Wirkungskraft der Massenmedien
Orson Welles, heisst es, hat seine Show derart gut gemacht, dass es zu einer Massenpanik gekommen ist. Menschen flohen in ihren Autos. Holten ihre Gasmasken hervor. Weil sie dem jungen Medium Radio angeblich blind vertrauten.
Doch diese Massenhysterie gab es nicht. Längst ist sie als Mythos entlarvt. Orson Welles nutzte «Fake News» als Stilmittel, um sein Hörspiel noch realistischer zu gestalten.
Mythos Massenpanik
Die «wahren» Fake-News kamen jedoch von angesehenen Zeitungen wie der «New York Times», die damals prominent von einer Massenhysterie berichtete.
Dass der Mythos entlarvt wurde ist vor allem das Verdienst von A. Brad Schwartz. Vor einigen Jahren stiess der Historiker auf 1400 Briefe, die Orson Welles nach der Ausstrahlung der Sendung von Hörern erhalten hatte. «Ich war erstaunt, wie positiv die Hörer-Reaktionen ausgefallen sind.
Es gab viel Lob für die Sendung. Von Panik keine Spur. Nicht die vermeintlichen Marsmenschen beschäftigte viele Hörer», erzählt Schwartz.
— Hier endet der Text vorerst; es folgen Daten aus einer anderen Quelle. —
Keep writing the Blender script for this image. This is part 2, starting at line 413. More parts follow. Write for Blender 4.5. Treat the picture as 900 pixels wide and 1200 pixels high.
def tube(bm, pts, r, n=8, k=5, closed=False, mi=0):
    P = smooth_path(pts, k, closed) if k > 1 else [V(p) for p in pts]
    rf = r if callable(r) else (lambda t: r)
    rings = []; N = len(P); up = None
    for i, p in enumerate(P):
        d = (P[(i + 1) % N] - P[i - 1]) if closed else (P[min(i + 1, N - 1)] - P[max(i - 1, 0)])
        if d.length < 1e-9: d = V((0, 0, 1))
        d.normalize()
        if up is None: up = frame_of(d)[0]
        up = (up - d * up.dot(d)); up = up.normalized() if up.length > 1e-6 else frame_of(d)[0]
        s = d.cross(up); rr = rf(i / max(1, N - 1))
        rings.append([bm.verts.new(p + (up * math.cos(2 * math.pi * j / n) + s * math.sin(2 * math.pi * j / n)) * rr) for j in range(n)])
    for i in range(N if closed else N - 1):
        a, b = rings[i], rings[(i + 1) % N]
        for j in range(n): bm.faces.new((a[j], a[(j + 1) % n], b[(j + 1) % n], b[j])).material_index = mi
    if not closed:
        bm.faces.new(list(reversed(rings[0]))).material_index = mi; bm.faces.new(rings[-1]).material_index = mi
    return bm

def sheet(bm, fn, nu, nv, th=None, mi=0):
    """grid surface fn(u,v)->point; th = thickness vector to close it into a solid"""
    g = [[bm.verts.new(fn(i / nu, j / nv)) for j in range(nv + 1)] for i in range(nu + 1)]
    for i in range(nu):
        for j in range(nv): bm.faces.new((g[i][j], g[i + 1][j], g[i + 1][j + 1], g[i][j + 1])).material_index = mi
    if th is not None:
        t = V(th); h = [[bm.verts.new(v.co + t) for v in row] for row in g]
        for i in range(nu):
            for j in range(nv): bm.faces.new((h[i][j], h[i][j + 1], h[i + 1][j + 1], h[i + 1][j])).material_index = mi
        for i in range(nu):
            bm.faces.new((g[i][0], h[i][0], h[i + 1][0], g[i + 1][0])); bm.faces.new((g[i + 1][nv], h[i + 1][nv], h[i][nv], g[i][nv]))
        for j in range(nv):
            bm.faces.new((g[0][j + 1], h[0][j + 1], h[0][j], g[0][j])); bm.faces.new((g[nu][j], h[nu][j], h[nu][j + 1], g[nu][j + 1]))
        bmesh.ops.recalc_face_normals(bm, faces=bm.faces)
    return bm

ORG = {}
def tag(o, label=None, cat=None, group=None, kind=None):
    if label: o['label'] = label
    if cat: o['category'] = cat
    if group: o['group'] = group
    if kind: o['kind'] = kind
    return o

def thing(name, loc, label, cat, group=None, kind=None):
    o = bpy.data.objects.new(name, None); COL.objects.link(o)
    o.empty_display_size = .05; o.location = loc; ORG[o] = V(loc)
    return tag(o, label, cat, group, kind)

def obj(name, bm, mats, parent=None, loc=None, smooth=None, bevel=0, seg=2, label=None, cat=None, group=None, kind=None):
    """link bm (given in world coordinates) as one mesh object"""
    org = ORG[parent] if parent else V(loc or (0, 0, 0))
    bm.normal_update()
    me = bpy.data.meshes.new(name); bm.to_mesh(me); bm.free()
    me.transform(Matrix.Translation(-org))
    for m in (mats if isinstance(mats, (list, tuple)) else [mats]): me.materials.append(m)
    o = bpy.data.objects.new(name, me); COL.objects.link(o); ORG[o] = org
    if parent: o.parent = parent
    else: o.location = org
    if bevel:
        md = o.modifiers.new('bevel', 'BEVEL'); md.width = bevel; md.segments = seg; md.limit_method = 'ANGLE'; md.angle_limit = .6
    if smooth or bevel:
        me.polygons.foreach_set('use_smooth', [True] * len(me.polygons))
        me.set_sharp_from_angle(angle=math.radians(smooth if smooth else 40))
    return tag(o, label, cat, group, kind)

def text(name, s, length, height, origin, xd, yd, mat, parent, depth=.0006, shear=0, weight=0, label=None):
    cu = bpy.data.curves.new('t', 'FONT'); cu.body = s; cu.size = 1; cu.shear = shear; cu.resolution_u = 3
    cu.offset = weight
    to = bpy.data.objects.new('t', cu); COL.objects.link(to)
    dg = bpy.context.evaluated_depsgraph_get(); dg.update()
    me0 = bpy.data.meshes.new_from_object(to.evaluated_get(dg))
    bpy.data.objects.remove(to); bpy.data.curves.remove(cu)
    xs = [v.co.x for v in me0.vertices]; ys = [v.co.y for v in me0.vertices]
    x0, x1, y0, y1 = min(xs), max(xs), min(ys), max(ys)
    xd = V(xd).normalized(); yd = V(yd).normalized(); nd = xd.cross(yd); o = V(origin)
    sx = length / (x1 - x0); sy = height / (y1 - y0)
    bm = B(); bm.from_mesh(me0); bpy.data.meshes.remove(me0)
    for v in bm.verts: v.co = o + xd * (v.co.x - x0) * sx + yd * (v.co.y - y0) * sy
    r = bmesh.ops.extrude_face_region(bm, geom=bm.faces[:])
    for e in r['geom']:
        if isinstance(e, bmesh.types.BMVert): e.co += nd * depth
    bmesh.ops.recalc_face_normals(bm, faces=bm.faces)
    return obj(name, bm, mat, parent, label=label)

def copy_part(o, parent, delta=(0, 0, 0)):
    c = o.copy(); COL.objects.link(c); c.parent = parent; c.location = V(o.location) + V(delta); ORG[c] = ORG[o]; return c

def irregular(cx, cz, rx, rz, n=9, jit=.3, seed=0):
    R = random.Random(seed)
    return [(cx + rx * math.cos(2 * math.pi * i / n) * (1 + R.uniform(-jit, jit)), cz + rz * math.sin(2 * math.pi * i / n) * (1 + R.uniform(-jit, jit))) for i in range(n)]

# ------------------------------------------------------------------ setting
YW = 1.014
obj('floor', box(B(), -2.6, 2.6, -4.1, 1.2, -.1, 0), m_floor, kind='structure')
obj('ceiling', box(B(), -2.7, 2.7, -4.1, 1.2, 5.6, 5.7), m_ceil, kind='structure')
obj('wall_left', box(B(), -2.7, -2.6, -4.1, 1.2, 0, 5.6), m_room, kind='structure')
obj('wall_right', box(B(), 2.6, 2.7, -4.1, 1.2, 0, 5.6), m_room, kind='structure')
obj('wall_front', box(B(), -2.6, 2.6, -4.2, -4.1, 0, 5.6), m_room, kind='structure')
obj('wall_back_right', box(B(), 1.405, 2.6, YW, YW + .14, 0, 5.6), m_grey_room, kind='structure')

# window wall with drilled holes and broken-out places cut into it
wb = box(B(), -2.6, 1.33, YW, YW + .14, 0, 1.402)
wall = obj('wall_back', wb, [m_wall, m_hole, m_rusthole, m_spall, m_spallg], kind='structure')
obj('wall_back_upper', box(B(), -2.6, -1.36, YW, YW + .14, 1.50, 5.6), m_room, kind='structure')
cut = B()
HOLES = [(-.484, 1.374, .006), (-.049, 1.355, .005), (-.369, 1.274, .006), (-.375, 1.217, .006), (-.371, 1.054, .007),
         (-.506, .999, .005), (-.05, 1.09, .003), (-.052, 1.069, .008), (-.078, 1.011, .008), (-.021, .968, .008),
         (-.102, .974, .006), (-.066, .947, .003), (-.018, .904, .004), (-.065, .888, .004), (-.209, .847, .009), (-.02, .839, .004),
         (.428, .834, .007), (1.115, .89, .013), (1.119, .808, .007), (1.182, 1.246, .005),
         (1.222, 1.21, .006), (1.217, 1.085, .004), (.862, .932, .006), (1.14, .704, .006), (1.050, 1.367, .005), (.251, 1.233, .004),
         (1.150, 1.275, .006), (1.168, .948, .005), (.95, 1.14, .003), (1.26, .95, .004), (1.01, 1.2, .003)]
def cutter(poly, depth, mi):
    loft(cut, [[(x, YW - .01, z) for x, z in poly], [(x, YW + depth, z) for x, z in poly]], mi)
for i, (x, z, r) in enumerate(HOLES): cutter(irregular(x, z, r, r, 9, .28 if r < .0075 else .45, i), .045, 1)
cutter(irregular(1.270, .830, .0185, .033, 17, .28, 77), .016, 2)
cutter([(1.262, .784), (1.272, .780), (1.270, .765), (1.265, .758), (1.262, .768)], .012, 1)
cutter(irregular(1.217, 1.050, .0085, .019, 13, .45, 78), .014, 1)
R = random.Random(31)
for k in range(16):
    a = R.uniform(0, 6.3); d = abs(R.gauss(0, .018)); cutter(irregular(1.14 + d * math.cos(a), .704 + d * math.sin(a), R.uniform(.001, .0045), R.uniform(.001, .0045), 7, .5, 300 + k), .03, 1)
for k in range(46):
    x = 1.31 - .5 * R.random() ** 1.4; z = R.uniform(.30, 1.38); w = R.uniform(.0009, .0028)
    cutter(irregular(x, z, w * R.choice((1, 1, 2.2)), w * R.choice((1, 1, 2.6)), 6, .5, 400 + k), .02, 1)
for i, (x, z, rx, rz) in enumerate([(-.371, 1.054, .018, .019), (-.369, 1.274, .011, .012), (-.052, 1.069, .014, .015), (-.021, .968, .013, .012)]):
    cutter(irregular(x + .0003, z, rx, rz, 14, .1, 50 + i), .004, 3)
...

Was die Leute beschäftigte, war die Macht der Medien. Und wie diese Macht das Land, die Gesellschaft verändern würde. Es war die Angst vor einer «leicht zu verdummenden Öffentlichkeit».
Aussagen sind immer noch relevant
Und hier sieht der Historiker auch die Parallelen zur Gegenwart. «Man kann in den Briefen von 1938 das Wort «Radio» durch «Internet» oder «Social Media» ersetzen – und die Aussagen sind immer noch relevant», erklärt Schwartz.
Seine Erkenntnisse publizierte der Historiker vor drei Jahren im Buch «Broadcast Hysteria: Orson Welles's War of the Worlds and the Art of Fake News». Und jetzt – zum 80. Jahrestag des Hörspiels – will er die 1400 Briefe digitalisieren lassen – und sie Schulen als Lehrmaterial zur Verfügung stellen.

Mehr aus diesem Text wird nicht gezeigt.